Entre mantras que falam sobre a água que corre pelo rio ou memórias de um avô que cantava à janela e de quem se sente a falta, a fusão entre tradição e presente foi perfeita e ajuda a dar outras cores a um certo revivalismo que se tem feito sentir na música porutguesa, aqui criado sem a pressão do ser “comercialmente bem sucedido” pois o propósito era outro. Essa margem de manobra permitiu que a dupla se desse ao luxo de divagar, adoptando a repetição apenas quando necessário, prolongando os temas até à “exaustão” que leva ao fade out ou aplicando inúmeras camadas até formar uma espécie de neblina sonora que dá um certo misticismo ao que se está a fazer escutar. Já na segunda metade do concerto, houve ainda uma canção que levou Edgar Valete a tocar adufe para acompanhar a viola tocada por Rui Souza, enquanto que o tema de despedida foi o único provido de batida.

À saida do Teatro Jordão, o sentimento era unânime: o momento mais cristalino da edição deste ano do Westway Lab pode muito bem ter sido aquele que assinalou o arranque dos quatro dias de festa, levando-nos até a questionar se o par terá planos para editar este material dada a sua urgência no actual contexto da música feita de dentro para dentro no nosso país.



Já jantados, estávamos a postos para os outros dois concertos do dia, também eles fruto do cruzamento entre artistas que nunca tinham colaborado juntos e que as residências artísticas do festival tão bem promovem.

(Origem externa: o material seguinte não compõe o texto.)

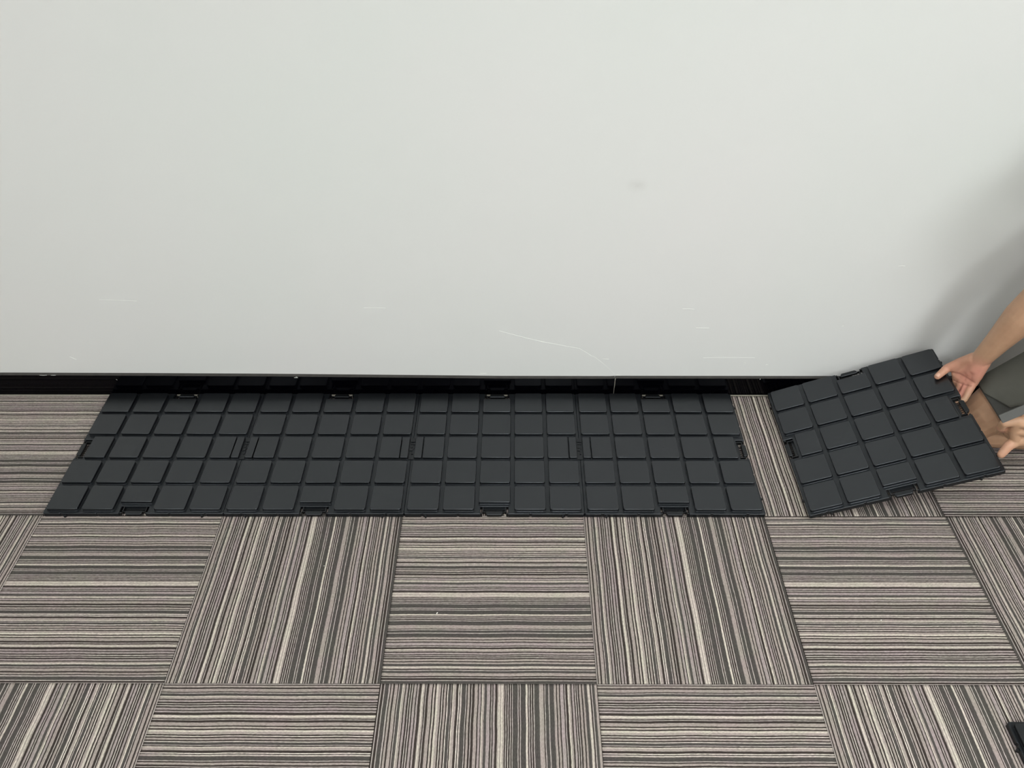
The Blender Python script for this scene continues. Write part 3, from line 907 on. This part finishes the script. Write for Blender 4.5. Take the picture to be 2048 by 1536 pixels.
def tube_leg(b_name, pts, rad, cut0, mat, thick=0.004, folds=0.004, seed=0, seg=56, rows=30, hem=None):
    """open cloth tube along pts with soft folds."""
    pts = [np.array(p, float) for p in pts]
    rs = np.random.RandomState(seed)
    V = []; F = []
    n = len(pts) - 1
    for i in range(rows + 1):
        t = i / rows * n; k = min(int(t), n - 1); f = t - k
        p = pts[k] * (1 - f) + pts[k + 1] * f; r = rad[k] * (1 - f) + rad[k + 1] * f
        d = pts[k + 1] - pts[k]; d /= np.linalg.norm(d)
        u = np.array([0, 0, 1.0]); u -= d * (u @ d); u /= np.linalg.norm(u); w = np.cross(d, u)
        for j in range(seg):
            a = 2 * math.pi * j / seg
            fr = folds * (math.sin(3 * a + i * 0.18 + seed) * 0.6 + math.sin(7 * a - i * 0.3) * 0.25)
            sk = 0.0
            if hem is not None:
                sk = hem(a) * (1 - i / rows)
            V.append(p + d * sk + (u * math.cos(a) + w * math.sin(a)) * (r + fr))
    for i in range(rows):
        for j in range(seg):
            j2 = (j + 1) % seg
            F.append((i * seg + j, i * seg + j2, (i + 1) * seg + j2, (i + 1) * seg + j))
    me = new_mesh(b_name, V, F, True)
    o = obj(b_name, me, mat, person, OFF)
    sm = o.modifiers.new('t', 'SOLIDIFY'); sm.thickness = thick; sm.offset = 0
    return o

tube_leg('shorts_leg', [(1.192, 0.270, 0.152), (1.225, 0.270, 0.192), (1.35, 0.262, 0.292), (1.575, 0.240, 0.410)], [0.084, 0.090, 0.104, 0.122], 0, M_short, hem=lambda a: 0.018 * math.cos(a), seed=1, folds=0.003)
tube_leg('shorts_leg', [(1.49, 0.015, 0.185), (1.56, 0.025, 0.27), (1.62, 0.035, 0.360)], [0.098, 0.108, 0.120], 0, M_short, seed=2, folds=0.003)
shell([((1.60, 0.20, 0.37), (1.64, 0.07, 0.37), 0.128, 0.128), ((1.62, 0.135, 0.37), (1.61, 0.135, 0.45), 0.137, 0.134)], 0.006, 'shorts_seat', M_short)
fp = [np.array(p) for p in [(1.205, 0.270, 0.168), (1.225, 0.270, 0.192), (1.35, 0.262, 0.292), (1.575, 0.240, 0.410)]]
fr_ = [0.091, 0.096, 0.111, 0.127]
V = []; F = []
NR, NA = 40, 30
for i in range(NR + 1):
    t = i / NR * 3; k = min(int(t), 2); f = t - k
    p = fp[k] * (1 - f) + fp[k + 1] * f; r = fr_[k] * (1 - f) + fr_[k + 1] * f
    dd = fp[k + 1] - fp[k]; dd /= np.linalg.norm(dd)
    u = np.array([0, 0, 1.0]); u -= dd * (u @ dd); u /= np.linalg.norm(u); w = np.cross(dd, u)
    phi = math.radians(8 + 85 * min(1, (i / NR) * 1.6))
    for j in range(NA + 1):
        a = -2.2 + (phi + 2.2) * j / NA
        V.append(p + (u * math.cos(a) + w * math.sin(a)) * (r + 0.0015 * math.sin(5 * a + i * 0.2)))
for i in range(NR):
    for j in range(NA):
        q = i * (NA + 1) + j
        F.append((q, q + 1, q + NA + 2, q + NA + 1))
fo = obj('shorts_flap', new_mesh('shorts_flap', V, F, True), M_flap, person, OFF)
sm = fo.modifiers.new('t', 'SOLIDIFY'); sm.thickness = 0.003; sm.offset = 0
shell([((1.61, 0.135, 0.45), (1.56, 0.13, 0.56), 0.138, 0.134), ((1.56, 0.13, 0.56), (1.47, 0.12, 0.745), 0.134, 0.138),
       ((1.45, 0.205, 0.745), (1.47, 0.035, 0.745), 0.118, 0.118), (RSH, (1.43, 0.16, 0.825), 0.072, 0.088),
       (LSH, (1.44, 0.08, 0.825), 0.072, 0.088), (RSH, (1.31, 0.287, 0.715), 0.070, 0.070), (LSH, (1.392, -0.052, 0.69), 0.070, 0.068)], 0.006, 'shirt', M_shirt)
shell([], 0.004, 'hair', M_hair, 2, ell=[(hp(-0.024, 0, 0.040), (0.098, 0.086, 0.098), AX)])
for sg in (-1, 1):
    bb = Body(); bb.ell(hp(0.070, sg * 0.031, 0.010), (0.0125, 0.0125, 0.0125), AX, 14)
    obj('eye', new_mesh('eye', bb.V, bb.F, True), M_eye, bo)

# bar in the near hand
p0 = np.array((1.0215, 0.014, 0.3545)); p1 = np.array((1.1290, 0.020, 0.4240))
d = (p1 - p0); L = np.linalg.norm(d); d /= L
nrm = np.array([-0.18, -0.80, 0.58]); nrm -= d * (nrm @ d); nrm /= np.linalg.norm(nrm)
sd = np.cross(nrm, d)
bar = obj('flat_bar', MB().rings(rrect(0, -0.0110, L, 0.0110, 0.0022), [(-0.0022, 0.0004), (-0.0016, 0), (0.0016, 0), (0.0022, 0.0005)]).mesh('flat_bar'), M_bar)
Mx = Matrix([[d[0], sd[0], nrm[0], p0[0]], [d[1], sd[1], nrm[1], p0[1]], [d[2], sd[2], nrm[2], p0[2]], [0, 0, 0, 1]])
bar.matrix_world = Mx
bar['label'] = 'flat dark grey bar with square end held in the near hand'
bar['category'] = 'bar'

Dentro do Café-Concerto, no Centro Cultural Vila Flor, os primeiros a subir ao palco foram o vimaranense Mário Gonçalves e o polaco Michal Drozda, que protagonizaram o espectáculo menos electrónico que escutámos nessa noite. Com os nervos à flor da pele, como admitiram logo no início, a actuação foi bastante dinâmica, com cada um dos músicos a assumir diferentes instrumentos ao longo da performance, mas a fixarem-se essencialmente num power duo entre bateria (Mário Gonçalves) e guitarra eléctrica (Michal Drozda).

Os títulos que atribuiram às composições resultantes da semana de residência eram o menos formal possível — “Crazy Vibes” ou “New Tradition” foram alguns dos que nos ficaram na cabeça — e o seu som fixava-se sobretudo no rock. Sempre que a desbunda atingia um pico, parecia que estávamos perante a mesma névoa roxa que pairava em torno do som da The Jimi Hendrix Experience, mas com um dos músicos de Safri Duo a fazer a vez de Mitch Mitchell numa bateria apetrechadíssima de percussões várias.

Na pausa entre os dois últimos shows, dávamos por nós a pensar: “O que será que um MC/produtor de Barcelos consegue alcançar musicalmente ao lado de uma cantora de Estocolmo?” Imaginámos de tudo, mas Cálculo e Namelle, outra das duplas a surgir das residências artísticas, foram o mais práticos e certeiros possível. O autor de A Zul vestiu a pele de KAYTRANADA nas primeiras batidas que disparou, enquanto que a sueca exibia todo o seu poderio vocal à boleia de fraseados sobre o amor ou sobre a injecção de energia que o café — a sua bebida favorita, confessou — é capaz de dar.

Apesar de ser impossível ficar indiferente ao timbre de Namelle, a verdade é que Cálculo foi a grande força motriz do último espectáculo do dia. A caneta da cantora pareceu algo gasta e praticamente só serviu para escrever refrões, expressando-se quase sempre em inglês à excepção de uma das faixas, interpretada em sueco. Depois de nos meter a dançar com o seu house regado de funk, o português abriu o livro e desdobrou-se noutros registos, levando Namelle a pisar terrenos do r&b, do drum & bass ou da eurodance. Além de DJ/produtor, Cálculo também foi hype man, cantor, MC e bailarino, sempre irrequieto atrás da maquinaria a puxar pelo público ou a adornar alguns dos temas com versos seus, quer em português quer em inglês.